§ **What to do**: Collect each line of the records containing the string "middle".

§ **Provided information**:
*****
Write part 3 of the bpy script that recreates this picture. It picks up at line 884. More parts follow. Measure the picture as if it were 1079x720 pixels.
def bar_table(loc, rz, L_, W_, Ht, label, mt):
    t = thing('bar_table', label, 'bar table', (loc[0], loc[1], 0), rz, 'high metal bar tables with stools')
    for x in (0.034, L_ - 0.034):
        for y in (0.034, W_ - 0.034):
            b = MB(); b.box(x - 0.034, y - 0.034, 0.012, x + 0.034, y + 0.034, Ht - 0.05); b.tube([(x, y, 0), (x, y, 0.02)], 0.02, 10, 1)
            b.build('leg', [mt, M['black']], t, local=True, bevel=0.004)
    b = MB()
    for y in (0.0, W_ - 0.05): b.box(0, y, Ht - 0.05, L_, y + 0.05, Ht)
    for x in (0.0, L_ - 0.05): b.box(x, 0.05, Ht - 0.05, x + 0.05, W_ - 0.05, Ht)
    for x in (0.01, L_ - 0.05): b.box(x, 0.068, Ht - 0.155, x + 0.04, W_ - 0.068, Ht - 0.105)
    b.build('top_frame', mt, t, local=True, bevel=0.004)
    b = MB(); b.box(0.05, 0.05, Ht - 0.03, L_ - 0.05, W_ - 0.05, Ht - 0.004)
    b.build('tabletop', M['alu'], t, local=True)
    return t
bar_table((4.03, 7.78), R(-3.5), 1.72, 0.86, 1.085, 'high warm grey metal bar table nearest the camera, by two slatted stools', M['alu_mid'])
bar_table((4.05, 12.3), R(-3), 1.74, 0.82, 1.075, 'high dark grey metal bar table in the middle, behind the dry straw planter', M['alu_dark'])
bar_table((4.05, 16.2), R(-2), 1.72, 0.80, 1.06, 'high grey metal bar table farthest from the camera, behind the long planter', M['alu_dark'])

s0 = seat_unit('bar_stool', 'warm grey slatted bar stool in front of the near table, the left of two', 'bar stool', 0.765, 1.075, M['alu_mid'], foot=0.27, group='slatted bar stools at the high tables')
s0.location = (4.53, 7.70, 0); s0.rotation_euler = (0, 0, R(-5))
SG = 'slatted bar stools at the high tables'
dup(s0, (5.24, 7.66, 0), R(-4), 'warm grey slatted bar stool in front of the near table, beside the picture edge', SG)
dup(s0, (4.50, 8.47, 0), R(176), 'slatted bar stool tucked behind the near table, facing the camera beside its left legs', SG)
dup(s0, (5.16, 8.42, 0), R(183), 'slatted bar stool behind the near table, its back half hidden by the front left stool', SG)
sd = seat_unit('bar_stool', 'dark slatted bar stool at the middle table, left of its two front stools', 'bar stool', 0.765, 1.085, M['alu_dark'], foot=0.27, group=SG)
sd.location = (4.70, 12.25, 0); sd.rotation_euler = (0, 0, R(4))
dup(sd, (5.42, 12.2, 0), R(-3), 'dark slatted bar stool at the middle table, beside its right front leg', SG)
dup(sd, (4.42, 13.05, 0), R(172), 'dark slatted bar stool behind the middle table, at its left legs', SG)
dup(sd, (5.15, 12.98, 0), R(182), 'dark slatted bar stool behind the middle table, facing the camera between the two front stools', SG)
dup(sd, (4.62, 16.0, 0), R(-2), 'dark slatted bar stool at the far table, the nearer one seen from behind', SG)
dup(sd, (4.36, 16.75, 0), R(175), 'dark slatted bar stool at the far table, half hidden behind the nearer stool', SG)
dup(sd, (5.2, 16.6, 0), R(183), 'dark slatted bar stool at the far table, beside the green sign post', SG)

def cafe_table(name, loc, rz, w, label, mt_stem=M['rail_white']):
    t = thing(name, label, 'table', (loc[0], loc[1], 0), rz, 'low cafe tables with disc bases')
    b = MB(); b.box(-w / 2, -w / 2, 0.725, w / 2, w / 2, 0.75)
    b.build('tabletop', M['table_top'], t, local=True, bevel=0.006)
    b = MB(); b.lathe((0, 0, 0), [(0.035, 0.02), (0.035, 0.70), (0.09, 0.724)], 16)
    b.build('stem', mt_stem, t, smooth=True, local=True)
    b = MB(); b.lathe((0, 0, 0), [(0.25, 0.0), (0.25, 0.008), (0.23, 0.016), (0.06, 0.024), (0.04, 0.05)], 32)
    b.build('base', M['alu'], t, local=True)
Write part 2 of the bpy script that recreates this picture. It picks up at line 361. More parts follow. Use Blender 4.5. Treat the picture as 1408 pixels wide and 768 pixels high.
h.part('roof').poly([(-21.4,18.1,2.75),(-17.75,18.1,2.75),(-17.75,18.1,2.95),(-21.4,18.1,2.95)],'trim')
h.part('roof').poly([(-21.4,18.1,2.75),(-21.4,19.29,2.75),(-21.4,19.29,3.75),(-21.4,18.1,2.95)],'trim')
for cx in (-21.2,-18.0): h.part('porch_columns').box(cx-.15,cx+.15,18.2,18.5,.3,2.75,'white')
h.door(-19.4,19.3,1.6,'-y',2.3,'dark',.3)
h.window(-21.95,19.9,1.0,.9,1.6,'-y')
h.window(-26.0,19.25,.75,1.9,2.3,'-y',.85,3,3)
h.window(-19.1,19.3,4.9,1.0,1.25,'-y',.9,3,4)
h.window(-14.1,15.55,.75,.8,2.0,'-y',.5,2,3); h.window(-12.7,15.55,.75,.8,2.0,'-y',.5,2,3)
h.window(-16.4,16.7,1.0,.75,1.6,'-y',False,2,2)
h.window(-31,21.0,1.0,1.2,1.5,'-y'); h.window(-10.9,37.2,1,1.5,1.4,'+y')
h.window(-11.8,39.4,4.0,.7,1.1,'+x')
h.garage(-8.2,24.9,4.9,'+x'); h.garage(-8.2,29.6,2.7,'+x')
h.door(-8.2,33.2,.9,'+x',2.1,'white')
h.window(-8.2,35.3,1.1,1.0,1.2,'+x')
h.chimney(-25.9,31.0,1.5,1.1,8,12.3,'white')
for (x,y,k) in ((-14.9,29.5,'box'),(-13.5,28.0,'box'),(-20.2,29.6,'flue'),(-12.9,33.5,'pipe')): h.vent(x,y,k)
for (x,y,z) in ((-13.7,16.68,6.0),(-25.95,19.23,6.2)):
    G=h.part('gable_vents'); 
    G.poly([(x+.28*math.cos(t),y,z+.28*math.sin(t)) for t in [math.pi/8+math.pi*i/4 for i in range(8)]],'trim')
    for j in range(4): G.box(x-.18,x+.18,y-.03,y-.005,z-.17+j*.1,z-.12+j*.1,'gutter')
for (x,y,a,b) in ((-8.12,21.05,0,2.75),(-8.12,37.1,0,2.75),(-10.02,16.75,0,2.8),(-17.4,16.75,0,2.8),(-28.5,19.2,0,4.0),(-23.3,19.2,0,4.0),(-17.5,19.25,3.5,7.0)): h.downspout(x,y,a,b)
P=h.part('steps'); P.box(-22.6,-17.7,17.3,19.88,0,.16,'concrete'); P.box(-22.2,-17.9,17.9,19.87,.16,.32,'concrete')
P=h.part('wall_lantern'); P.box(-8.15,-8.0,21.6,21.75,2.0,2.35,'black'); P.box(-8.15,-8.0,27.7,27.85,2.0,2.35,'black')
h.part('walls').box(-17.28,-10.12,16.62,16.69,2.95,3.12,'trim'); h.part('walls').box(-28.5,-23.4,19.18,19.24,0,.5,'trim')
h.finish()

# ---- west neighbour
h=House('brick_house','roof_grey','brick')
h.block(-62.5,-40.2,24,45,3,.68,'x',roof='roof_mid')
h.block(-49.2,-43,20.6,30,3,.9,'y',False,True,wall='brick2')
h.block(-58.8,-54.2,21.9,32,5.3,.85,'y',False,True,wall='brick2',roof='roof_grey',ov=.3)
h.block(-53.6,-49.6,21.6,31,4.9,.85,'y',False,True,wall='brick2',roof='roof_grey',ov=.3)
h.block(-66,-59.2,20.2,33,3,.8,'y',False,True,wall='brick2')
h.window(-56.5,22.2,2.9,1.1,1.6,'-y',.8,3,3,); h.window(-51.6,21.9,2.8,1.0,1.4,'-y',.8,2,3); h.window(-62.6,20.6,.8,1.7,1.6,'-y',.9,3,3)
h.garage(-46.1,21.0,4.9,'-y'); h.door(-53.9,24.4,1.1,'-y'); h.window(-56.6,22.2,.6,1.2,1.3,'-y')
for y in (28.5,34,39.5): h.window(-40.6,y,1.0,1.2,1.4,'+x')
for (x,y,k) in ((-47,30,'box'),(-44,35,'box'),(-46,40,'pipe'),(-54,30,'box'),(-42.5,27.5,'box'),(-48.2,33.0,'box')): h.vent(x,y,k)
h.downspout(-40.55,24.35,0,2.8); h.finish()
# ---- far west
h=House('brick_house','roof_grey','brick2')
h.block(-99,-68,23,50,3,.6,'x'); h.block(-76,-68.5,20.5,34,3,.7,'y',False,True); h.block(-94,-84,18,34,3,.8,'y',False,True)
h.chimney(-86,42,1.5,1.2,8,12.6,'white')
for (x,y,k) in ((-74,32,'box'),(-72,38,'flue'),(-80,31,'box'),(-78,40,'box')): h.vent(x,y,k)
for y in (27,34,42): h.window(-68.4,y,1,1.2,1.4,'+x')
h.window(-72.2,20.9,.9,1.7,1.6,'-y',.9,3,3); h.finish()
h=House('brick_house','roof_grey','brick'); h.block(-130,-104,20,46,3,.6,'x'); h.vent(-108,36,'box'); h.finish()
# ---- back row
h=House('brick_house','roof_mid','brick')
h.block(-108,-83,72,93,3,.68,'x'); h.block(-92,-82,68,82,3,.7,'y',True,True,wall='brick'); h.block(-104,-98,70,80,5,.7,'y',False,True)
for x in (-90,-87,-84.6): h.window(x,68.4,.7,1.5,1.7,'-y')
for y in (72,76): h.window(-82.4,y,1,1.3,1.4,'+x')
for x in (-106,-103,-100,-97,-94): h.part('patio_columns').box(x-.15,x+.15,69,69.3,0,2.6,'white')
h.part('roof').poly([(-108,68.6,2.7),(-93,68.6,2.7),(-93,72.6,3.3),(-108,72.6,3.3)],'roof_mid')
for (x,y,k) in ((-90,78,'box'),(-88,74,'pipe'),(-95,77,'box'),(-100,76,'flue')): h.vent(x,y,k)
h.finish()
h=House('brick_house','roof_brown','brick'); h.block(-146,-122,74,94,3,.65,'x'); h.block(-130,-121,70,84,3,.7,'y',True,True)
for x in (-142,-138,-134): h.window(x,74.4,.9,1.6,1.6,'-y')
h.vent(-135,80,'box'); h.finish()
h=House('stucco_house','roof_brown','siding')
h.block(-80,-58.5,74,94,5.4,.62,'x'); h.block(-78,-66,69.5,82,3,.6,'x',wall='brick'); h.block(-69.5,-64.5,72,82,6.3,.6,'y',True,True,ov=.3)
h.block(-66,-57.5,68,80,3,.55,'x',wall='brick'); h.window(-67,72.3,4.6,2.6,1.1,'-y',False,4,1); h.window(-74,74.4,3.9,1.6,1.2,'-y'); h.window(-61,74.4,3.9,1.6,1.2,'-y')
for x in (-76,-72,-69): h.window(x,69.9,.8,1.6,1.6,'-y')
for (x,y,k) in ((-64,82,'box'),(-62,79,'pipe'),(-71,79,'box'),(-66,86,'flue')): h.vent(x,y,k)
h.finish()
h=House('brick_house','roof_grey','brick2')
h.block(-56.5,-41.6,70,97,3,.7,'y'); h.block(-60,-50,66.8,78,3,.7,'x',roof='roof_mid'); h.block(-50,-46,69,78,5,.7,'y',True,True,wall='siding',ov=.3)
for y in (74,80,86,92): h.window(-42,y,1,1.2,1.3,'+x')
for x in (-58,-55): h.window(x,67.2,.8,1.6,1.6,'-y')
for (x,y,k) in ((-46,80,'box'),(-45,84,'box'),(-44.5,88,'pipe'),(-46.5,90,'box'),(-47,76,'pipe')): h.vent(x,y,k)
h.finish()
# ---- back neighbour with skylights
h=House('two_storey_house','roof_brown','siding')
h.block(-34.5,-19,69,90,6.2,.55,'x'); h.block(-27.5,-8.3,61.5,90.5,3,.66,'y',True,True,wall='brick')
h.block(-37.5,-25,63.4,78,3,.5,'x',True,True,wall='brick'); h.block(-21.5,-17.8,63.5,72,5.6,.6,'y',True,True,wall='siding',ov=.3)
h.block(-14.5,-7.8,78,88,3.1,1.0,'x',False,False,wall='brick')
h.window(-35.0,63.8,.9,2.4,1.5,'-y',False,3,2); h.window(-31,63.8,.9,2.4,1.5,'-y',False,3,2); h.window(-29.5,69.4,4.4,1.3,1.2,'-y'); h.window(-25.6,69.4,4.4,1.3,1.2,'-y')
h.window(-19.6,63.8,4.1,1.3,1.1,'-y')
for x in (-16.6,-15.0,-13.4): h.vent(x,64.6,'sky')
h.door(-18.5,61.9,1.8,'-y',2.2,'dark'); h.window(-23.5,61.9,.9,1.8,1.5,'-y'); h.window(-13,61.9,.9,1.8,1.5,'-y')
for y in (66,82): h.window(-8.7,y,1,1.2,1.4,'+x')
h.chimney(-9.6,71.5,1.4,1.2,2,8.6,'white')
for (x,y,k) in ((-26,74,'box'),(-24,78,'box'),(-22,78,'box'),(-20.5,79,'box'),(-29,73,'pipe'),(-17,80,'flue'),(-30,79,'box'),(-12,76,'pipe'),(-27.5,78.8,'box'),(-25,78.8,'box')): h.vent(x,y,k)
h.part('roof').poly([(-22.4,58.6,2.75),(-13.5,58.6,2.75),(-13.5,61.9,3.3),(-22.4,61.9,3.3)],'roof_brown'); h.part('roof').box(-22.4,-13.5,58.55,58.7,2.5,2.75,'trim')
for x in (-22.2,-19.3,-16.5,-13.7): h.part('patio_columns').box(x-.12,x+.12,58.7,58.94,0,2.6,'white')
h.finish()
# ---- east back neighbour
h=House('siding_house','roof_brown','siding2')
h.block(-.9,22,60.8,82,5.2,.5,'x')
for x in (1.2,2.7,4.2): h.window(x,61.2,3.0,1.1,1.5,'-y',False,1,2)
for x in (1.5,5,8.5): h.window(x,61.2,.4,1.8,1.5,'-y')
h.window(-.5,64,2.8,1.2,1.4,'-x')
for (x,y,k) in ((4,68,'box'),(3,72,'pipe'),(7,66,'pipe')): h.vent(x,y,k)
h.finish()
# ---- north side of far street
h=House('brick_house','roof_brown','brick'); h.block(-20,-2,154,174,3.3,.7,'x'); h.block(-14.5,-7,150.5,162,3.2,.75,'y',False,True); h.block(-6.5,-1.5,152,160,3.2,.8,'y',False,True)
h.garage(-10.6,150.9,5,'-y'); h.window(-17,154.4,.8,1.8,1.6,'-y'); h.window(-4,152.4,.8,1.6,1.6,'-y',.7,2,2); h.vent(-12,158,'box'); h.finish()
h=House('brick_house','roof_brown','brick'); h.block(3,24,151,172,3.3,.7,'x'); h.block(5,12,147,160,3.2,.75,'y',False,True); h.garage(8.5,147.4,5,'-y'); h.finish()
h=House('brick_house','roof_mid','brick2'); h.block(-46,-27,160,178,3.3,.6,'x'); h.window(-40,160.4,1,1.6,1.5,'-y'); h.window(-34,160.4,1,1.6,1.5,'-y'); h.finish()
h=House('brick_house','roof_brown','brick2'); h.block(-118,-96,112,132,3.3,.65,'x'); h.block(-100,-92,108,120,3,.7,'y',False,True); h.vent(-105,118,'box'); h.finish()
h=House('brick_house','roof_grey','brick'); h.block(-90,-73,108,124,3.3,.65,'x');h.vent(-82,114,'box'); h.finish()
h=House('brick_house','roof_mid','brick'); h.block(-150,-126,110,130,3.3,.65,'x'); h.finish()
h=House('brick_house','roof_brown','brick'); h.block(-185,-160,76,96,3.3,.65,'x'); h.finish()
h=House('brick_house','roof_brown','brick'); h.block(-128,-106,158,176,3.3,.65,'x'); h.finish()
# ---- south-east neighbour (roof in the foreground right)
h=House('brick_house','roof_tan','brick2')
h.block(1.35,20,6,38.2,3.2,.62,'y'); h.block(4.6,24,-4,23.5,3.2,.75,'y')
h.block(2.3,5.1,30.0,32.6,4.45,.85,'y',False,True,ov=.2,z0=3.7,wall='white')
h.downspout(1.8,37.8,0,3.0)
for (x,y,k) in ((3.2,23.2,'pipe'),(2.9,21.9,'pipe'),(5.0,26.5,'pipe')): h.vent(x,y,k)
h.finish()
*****
§ **Result for this exercise**:
bar_table((4.05, 12.3), R(-3), 1.74, 0.82, 1.075, 'high dark grey metal bar table in the middle, behind the dry straw planter', M['alu_dark'])
sd = seat_unit('bar_stool', 'dark slatted bar stool at the middle table, left of its two front stools', 'bar stool', 0.765, 1.085, M['alu_dark'], foot=0.27, group=SG)
dup(sd, (5.42, 12.2, 0), R(-3), 'dark slatted bar stool at the middle table, beside its right front leg', SG)
dup(sd, (4.42, 13.05, 0), R(172), 'dark slatted bar stool behind the middle table, at its left legs', SG)
dup(sd, (5.15, 12.98, 0), R(182), 'dark slatted bar stool behind the middle table, facing the camera between the two front stools', SG)